Thread (43 messages) 43 messages, 10 authors, 2015-09-30

Re: Linux Firmware Signing

From: Luis R. Rodriguez <hidden>
Date: 2015-09-02 21:37:23
Also in: lkml, selinux

On Wed, Sep 02, 2015 at 01:54:43PM -0700, Kees Cook wrote:
On Wed, Sep 2, 2015 at 11:46 AM, Luis R. Rodriguez [off-list ref] wrote:
quoted
On Tue, Sep 01, 2015 at 11:35:05PM -0400, Mimi Zohar wrote:
quoted
quoted
OK great, I think that instead of passing the actual routine name we should
instead pass an enum type for to the LSM, that'd be easier to parse and we'd
then have each case well documented. Each LSM then could add its own
documetnation for this and can switch on it. If we went with a name we'd have
to to use something like __func__ and then parse that, its not clear if we need
to get that specific.
Agreed.  IMA already defines an enumeration.
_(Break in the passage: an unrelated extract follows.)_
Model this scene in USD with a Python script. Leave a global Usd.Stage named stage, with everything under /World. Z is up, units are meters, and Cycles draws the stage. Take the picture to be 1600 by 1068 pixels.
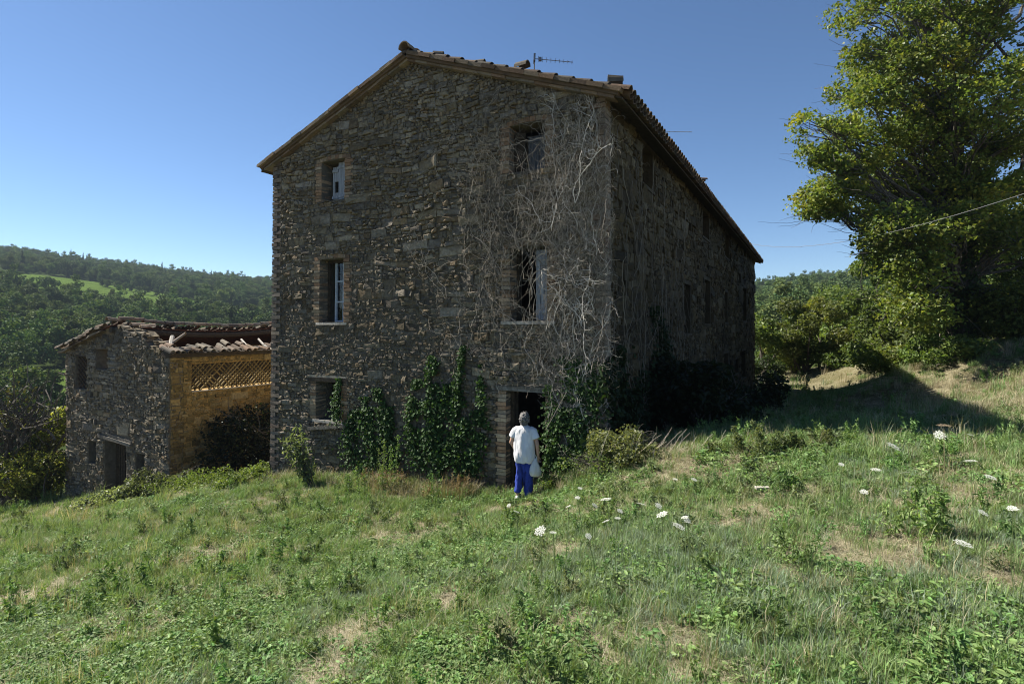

/* IMA policy related functions */
enum ima_hooks { FILE_CHECK = 1, MMAP_CHECK, BPRM_CHECK, MODULE_CHECK,
                 FIRMWARE_CHECK, POLICY_CHECK, POST_SETATTR };
We want something that is not only useful for IMA but any other LSM,
and FILE_CHECK seems very broad, not sure what BPRM_CHECK is even upon
inspecting kernel code. Likewise for POST_SETATTR. POLICY_CHECK might
be broad, perhaps its best we define then a generic set of enums to
which IMA can map them to then and let it decide. This would ensure
that the kernel defines each use caes for file inspection carefully,
documents and defines them and if an LSM wants to bunch a set together
it can do so easily with a switch statement to map set of generic
file checks in kernel to a group it already handles.

For instance at least in the short term we'd try to unify:

security_kernel_fw_from_file()
security_kernel_module_from_file()

to perhaps:

security_kernel_from_file()

As far, as far as I can tell, the only ones we'd be ready to start
grouping immediately or with small amount of work rather soon:

/**
 *
 * enum security_filecheck - known kernel security file checks types
 *
 * @__SECURITY_FILECHECK_UNSPEC: attribute 0 reserved
 * @SECURITY_FILECHECK_MODULE: the file being processed is a Linux kernel module
 * @SECURITY_FILECHECK_SYSDATA: the file being processed is either a firmware
 *      file or a system data file read from /lib/firmware/* by firmware_class
I'd prefer a distinct category for firmware, as it carries an
implication that it is an executable blob of some sort (I know not all
are, though).
The ship has sailed in terms of folks using frimrware API for things
that are not-firmware per se. The first one I am aware of was the
EEPROM override for the p54 driver. The other similar one was CPU
microcode, but that's a bit more close to home with "firmware". We
could ask users on the new system data request API I am building
to describe the type of file being used, as I agree differentiating
this for security purposes might be important. So other than just
file type we could have sub type category, then we could have, 

SECURITY_FILECHECK_SYSDATA, and then:

SECURITY_FILE_SYSDATA_FW
SECURITY_FILE_SYSDATA_MICROCODE
SECURITY_FILE_SYSDATA_EEPROM
SECURITY_FILE_SYSDATA_POLICY (for 802.11 regulatory I suppose)

If we do this then we could juse have:

SECURITY_FILECHECK_KEXEC and on that have substypes:

SECURITY_FILE_KEXEC_KERNEL
SECURITY_FILE_KEXEC_INITRAMFS

Would that be desirable and help grow this to be easily extensible?